Primary precinct analysis shows Inslee won by landslide proportions on home turf of Bainbridge Island

When it comes to running for governor, there's no place like home. Former congressman Jay Inslee easily outpaced his Republican rival Rob McKenna on the Democrat's home turf of Bainbridge Island, according to an analysis of unofficial precinct returns in the Primary Election by the Review.

When it comes to running for governor, there’s no place like home.

Former congressman Jay Inslee easily outpaced his Republican rival Rob McKenna on the Democrat’s home turf of Bainbridge Island, according to an analysis of unofficial precinct returns in the Primary Election by the Review.

Both Inslee and McKenna, a Bellevue resident and currently Washington’s attorney general, will advance to the General Election on Nov. 6.

In the last election tally, conducted Aug. 21, Inslee was leading with 47 percent of the vote in the nine-candidate race for governor, or 664,531 ballots out of 1.4 million cast.

McKenna was second, with 42 percent, or 604,868 votes.

Kitsap County certified its results as official on Monday, Aug. 20.

The official vote tally gave Inslee 47 percent of all ballots cast in Kitsap County, or 28,734 votes, and McKenna picked up 43 percent of the vote, or 26,414 votes. A total of 60,302 ballots were cast in the governor’s race in the county.

According to a review of unofficial precinct returns, the results were heavily skewed in the former congressman’s favor on Bainbridge Island.

The Review’s analysis shows that Inslee trounced McKenna with more than 60 percent of the vote in every precinct on Bainbridge Island, and also won by a large margin in the precincts of Suquamish and Indianola.

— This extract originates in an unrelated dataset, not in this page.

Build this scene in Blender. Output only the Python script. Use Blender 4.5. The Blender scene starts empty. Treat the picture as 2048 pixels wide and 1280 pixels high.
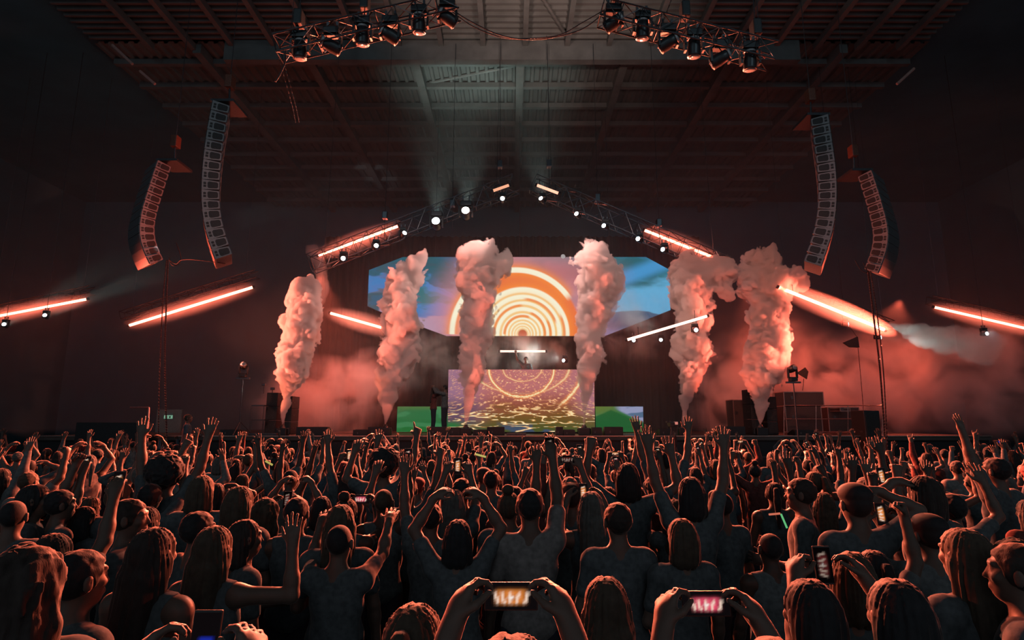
import bpy, bmesh, math, random
import numpy as np
from mathutils import Vector, Matrix, Quaternion

random.seed(11)
rng = np.random.default_rng(5)
SC = bpy.context.scene
COL = SC.collection

# ------------------------------------------------------------------ camera
FPX, PITCH, CAMZ = 1150.0, math.radians(9.87), 2.35
cam_d = bpy.data.cameras.new('camera'); cam = bpy.data.objects.new('camera', cam_d); COL.objects.link(cam)
cam.location = (0, 0, CAMZ); cam.rotation_euler = (math.pi/2 + PITCH, 0, 0)
cam_d.sensor_width = 36.0; cam_d.lens = 36.0*FPX/2048.0
cam_d.clip_start = 0.05; cam_d.clip_end = 300
SC.camera = cam
cT, sT = math.cos(PITCH), math.sin(PITCH)

def P(px, py, Y):
    """point of the place seen at photo pixel (px,py) and standing Y metres in front of the camera"""
    cx, cy = (px-1024.0)/FPX, (640.0-py)/FPX
    dy, dz = cT - cy*sT, sT + cy*cT
    t = Y/dy
    return Vector((cx*t, Y, CAMZ + dz*t))

def scale_at(px, py, Y):                      # metres per photo pixel there
    cy = (640.0-py)/FPX
    return Y/(cT - cy*sT)/FPX

# ------------------------------------------------------------------ world, exposure
world = bpy.data.worlds.new('World'); SC.world = world; world.use_nodes = True
bg = world.node_tree.nodes['Background']
bg.inputs[0].default_value = (0.74, 0.88, 1.0, 1); bg.inputs[1].default_value = 0.2
SC.view_settings.view_transform = 'Standard'; SC.view_settings.look = 'None'
SC.view_settings.exposure = 0.0; SC.view_settings.gamma = 1.0; SC.view_settings.use_curve_mapping = False
cy_ = SC.cycles
cy_.use_denoising = True
cy_.max_bounces = 8; cy_.diffuse_bounces = 0; cy_.glossy_bounces = 2; cy_.transmission_bounces = 3
cy_.volume_bounces = 6; cy_.transparent_max_bounces = 12
cy_.volume_step_rate = 1.0; cy_.volume_max_steps = 128
cy_.sample_clamp_indirect = 4.0; cy_.sample_clamp_direct = 0
cy_.use_light_tree = True
cy_.caustics_reflective = False; cy_.caustics_refractive = False

# ------------------------------------------------------------------ big lamps of the show (some sit in fixtures built further down, others are added without one)
def look(loc, tgt):
    return (Vector(tgt)-Vector(loc)).to_track_quat('-Z', 'Y').to_euler()
def spot(name, loc, tgt, col, power, ang=60, blend=0.6, r=0.12):
    d = bpy.data.lights.new(name, 'SPOT'); d.color = col; d.energy = power
    d.spot_size = math.radians(ang); d.spot_blend = blend; d.shadow_soft_size = r
    o = bpy.data.objects.new(name, d); COL.objects.link(o); o.location = loc; o.rotation_euler = look(loc, tgt)
    return o
def point(name, loc, col, power, r=0.2):
    d = bpy.data.lights.new(name, 'POINT'); d.color = col; d.energy = power; d.shadow_soft_size = r
    o = bpy.data.objects.new(name, d); COL.objects.link(o); o.location = loc
    return o
RED, ORA, WARM, COOL = (1, .13, .07), (1, .175, .085), (1, .32, .2), (.68, 1, .92)
CROWD_E = 1.7
# stage wash over the audience (chevron trusses, far sides, and two added beside the low tubes)
spot('wash_lamp', P(810, 464, 20.9), (-2.5, 6, 1.2), ORA, 9000*CROWD_E, 88)
spot('wash_lamp', P(718, 640, 20.6), (-3, 5, 1.5), ORA, 17000*CROWD_E, 100)
spot('wash_lamp', P(1262, 470, 20.9), (2.5, 6, 1.2), ORA, 9000*CROWD_E, 88)
spot('wash_lamp', P(1330, 666, 19.9), (3, 5, 1.5), ORA, 17000*CROWD_E, 100)
spot('wash_lamp', P(1044, 395, 21.1), (0, 7, 1.4), WARM, 9000*CROWD_E, 95)
spot('wash_lamp', P(90, 634, 21.2), (-3, 4, 1.4), RED, 4200*CROWD_E, 74)
spot('wash_lamp', P(1968, 662, 21.2), (4, 4, 1.4), RED, 4200*CROWD_E, 74)
# red lights added high and low without fixtures, colouring jets and smoke
spot('added_smoke_light', P(640, 545, 27.5), P(670, 810, 25.4), RED, 3600, 52)
spot('added_smoke_light', P(1500, 540, 28), P(1560, 770, 26), RED, 2600, 60)
spot('added_smoke_light', P(1800, 600, 28.5), P(1740, 800, 26), RED, 2400, 60)
spot('added_blue_fill', (-9, -5, 15.5), (-6, 30, 7), (.55, .85, 1), 800, 100, 1.0, 1.0)  # added pair of blue fill lights behind the camera, lifting the dark tones
spot('added_blue_fill', (9, -5, 15.5), (6, 30, 7), (.55, .85, 1), 800, 100, 1.0, 1.0)
spot('added_smoke_light', P(700, 862, 20.9), P(735, 600, 21.6), ORA, 260, 80)
spot('added_smoke_light', P(1430, 862, 20.9), P(1470, 600, 21.6), RED, 500, 80)
spot('added_smoke_light', P(515, 862, 20.9), P(570, 640, 21.4), ORA, 330, 80)
# pinkish lights added at the unlit top-truss fixtures, keying the jets from the front
spot('added_key_light', P(893, 62, 11), P(900, 610, 21.4), (1, .62, .52), 1500, 44)
spot('added_key_light', P(1228, 70, 11), P(1180, 610, 21.4), (1, .62, .52), 1500, 44)
spot('added_key_light', P(663, 100, 11), P(640, 650, 21.4), (1, .36, .26), 1700, 36)
spot('added_key_light', P(1440, 128, 11), P(1450, 620, 21.4), (1, .33, .22), 1900, 38)
# lights added in mid-air at the sides and by the chevron, modelling the jets
spot('added_jet_light', (-15.5, 20.2, 5.5), P(700, 650, 21.4), (1, .2, .12), 15000, 36, .5)
spot('added_jet_light', (15.5, 20.2, 5.5), P(1440, 640, 21.4), (1, .15, .085), 25000, 36, .5)
spot('added_jet_light', P(1005, 396, 20.9), P(800, 640, 21.4), (1, .5, .42), 1300, 60, .8)
spot('added_jet_light', P(1085, 398, 20.9), P(1230, 640, 21.4), (1, .5, .42), 1300, 60, .8)
# white beams of the chevron trusses and the far sides
spot('beam_lamp', P(873, 446, 21.8), P(885, 200, 24), COOL, 1000, 46, 1.0)
spot('beam_lamp', P(932, 425, 21.8), P(945, 180, 24), COOL, 1000, 46, 1.0)
spot('beam_lamp', P(1085, 400, 21.8), P(1060, 180, 24), COOL, 700, 50, 1.0)
spot('beam_lamp', P(1690, 648, 23.5), P(1960, 676, 23.5), COOL, 900, 13, .5)
spot('beam_lamp', P(1752, 674, 23.4), P(1960, 700, 23.3), COOL, 900, 16, .5)
spot('beam_lamp', P(94, 632, 23), P(420, 500, 21.5), COOL, 2600, 14, .8)
spot('beam_lamp', P(11, 651, 23), P(300, 480, 21.5), COOL, 2600, 14, .8)
spot('beam_lamp', P(1322, 680, 25), P(1200, 560, 25.5), COOL, 700, 60, 1.0)
spot('beam_lamp', P(1130, 722, 25.4), P(960, 690, 25.2), (.9, 1, .9), 900, 70, 1.0)
spot('added_rim_light', P(1075, 684, 26.6), P(1046, 735, 25.2), (.9, .95, .9), 110, 50, .6)  # added backlight rimming the performer, no fixture here
# warm light thrown up on the roof
spot('roof_lamp', P(790, 25, 12), (-1.0, 18.5, 18), (1, .72, .6), 1700, 62, 1.0)
spot('roof_lamp', P(1285, 25, 12), (2.5, 18.5, 18), (1, .72, .6), 1700, 62, 1.0)

spot('added_array_light', P(780, 78, 11)+Vector((0, 0, -.3)), P(425, 400, 16), (1, .45, .36), 420, 30, .8)  # added reddish pair brightening the tall speaker columns, no lit fixture here
spot('added_array_light', P(1285, 80, 11)+Vector((0, 0, -.3)), P(1665, 420, 16), (1, .36, .28), 420, 30, .8)

# ------------------------------------------------------------------ helpers: materials
MATS = {}
def srgb(r, g, b):
    f = lambda c: (c/255/12.92) if c <= 10 else ((c/255+.055)/1.055)**2.4
    return (f(r), f(g), f(b), 1)
def mat(name, col, rough=.6, metal=0., emit=None, es=0., sheen=0., noise=.25, nscale=30., bump=0., spec=.5, bscale=None):
    if name in MATS: return MATS[name]
    m = bpy.data.materials.new(name); m.use_nodes = True; nt = m.node_tree; b = nt.nodes['Principled BSDF']
    col = tuple(col)[:3]
    b.inputs['Roughness'].default_value = rough; b.inputs['Metallic'].default_value = metal
    b.inputs['Specular IOR Level'].default_value = spec
    tc = nt.nodes.new('ShaderNodeTexCoord'); nz = nt.nodes.new('ShaderNodeTexNoise')
    nz.inputs['Scale'].default_value = nscale; nz.inputs['Detail'].default_value = 4
    nt.links.new(tc.outputs['Object'], nz.inputs['Vector'])
    rp = nt.nodes.new('ShaderNodeValToRGB')
    rp.color_ramp.elements[0].position = .3; rp.color_ramp.elements[1].position = .7
    rp.color_ramp.elements[0].color = tuple(c*(1-noise) for c in col)+(1,)
    rp.color_ramp.elements[1].color = tuple(min(1, c*(1+noise)) for c in col)+(1,)
    nt.links.new(nz.outputs['Fac'], rp.inputs[0]); nt.links.new(rp.outputs[0], b.inputs['Base Color'])
    if sheen:
        b.inputs['Sheen Weight'].default_value = sheen; b.inputs['Sheen Roughness'].default_value = .3
        b.inputs['Sheen Tint'].default_value = (1, .8, .7, 1)
    if emit:
        b.inputs['Emission Color'].default_value = tuple(emit)[:3]+(1,); b.inputs['Emission Strength'].default_value = es
    if bump:
        bp = nt.nodes.new('ShaderNodeBump'); bp.inputs['Strength'].default_value = bump; bp.inputs['Distance'].default_value = .01
        if bscale:
            mp = nt.nodes.new('ShaderNodeMapping'); mp.inputs['Scale'].default_value = bscale
            n2 = nt.nodes.new('ShaderNodeTexNoise'); n2.inputs['Scale'].default_value = 1.0; n2.inputs['Detail'].default_value = 3
            nt.links.new(tc.outputs['Object'], mp.inputs[0]); nt.links.new(mp.outputs[0], n2.inputs['Vector']); nt.links.new(n2.outputs['Fac'], bp.inputs['Height'])
        else: nt.links.new(nz.outputs['Fac'], bp.inputs['Height'])
        nt.links.new(bp.outputs[0], b.inputs['Normal'])
    MATS[name] = m
    return m
def glow(name, col, s):
    if name in MATS: return MATS[name]
    m = bpy.data.materials.new(name); m.use_nodes = True; nt = m.node_tree; nt.nodes.clear()
    o = nt.nodes.new('ShaderNodeOutputMaterial'); e = nt.nodes.new('ShaderNodeEmission')
    e.inputs[0].default_value = tuple(col)[:3]+(1,); e.inputs[1].default_value = s
    nt.links.new(e.outputs[0], o.inputs[0]); MATS[name] = m; return m
def glow_attr(name, s):
    if name in MATS: return MATS[name]
    m = bpy.data.materials.new(name); m.use_nodes = True; nt = m.node_tree; nt.nodes.clear()
    o = nt.nodes.new('ShaderNodeOutputMaterial'); e = nt.nodes.new('ShaderNodeEmission'); a = nt.nodes.new('ShaderNodeAttribute')
    a.attribute_name = 'col'; e.inputs[1].default_value = s
    nt.links.new(a.outputs['Color'], e.inputs[0]); nt.links.new(e.outputs[0], o.inputs[0]); MATS[name] = m; return m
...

In Eagle Harbor, Inslee beat McKenna by more than 50 percentage points at 77 percent of the vote.

Inslee, who lives in the nearby Winslow precinct, won 70 percent of his neighbors’ votes to McKenna’s 23 percent.

As far as the greatest percent of the vote cast in his favor, Inslee found support in Blue Heron (76 percent), Meadowmeer (76 percent), Rolling Bay (74 percent) and Azalea (73 percent).

Inslee’s strong showing on Bainbridge Island proved crucial to his total vote tally in the county. Almost 28 percent of the vote in Kitsap County that Inslee received came from the island.

On Bainbridge, 7,408 voters cast their ballots in the governor’s race, according to early, unofficial precinct returns, which made up almost 14 percent of the vote in Kitsap County in the gubernatorial race, although the island makes up only 9 percent of the county’s population, according to the 2010 Census.

In all of Kitsap County, Inslee’s biggest support came from the precinct of S’Klallam, where he captured 85 percent of the vote, although this was only 24 of the 28 ballots cast there. The precinct, made up mostly of the Port Gamble S’Klallam Reservation, also had the second-lowest turnout in the county, at 10.4 percent.

McKenna did his best in the precinct of Anderson Creek, southeast of Gorst, where he took in 61 percent of the vote to Inslee’s 30 percent.

However, this wasn’t Inslee’s worst showing in Kitsap County.

In the precinct of Trident, where Naval Base Kitsap is located, Inslee garnered 21 percent of the vote (13 votes of 60 ballots cast) to McKenna’s 45 percent. The vote was rather inconsequential overall, considering that Trident had the lowest voter turnout at 6.3 percent.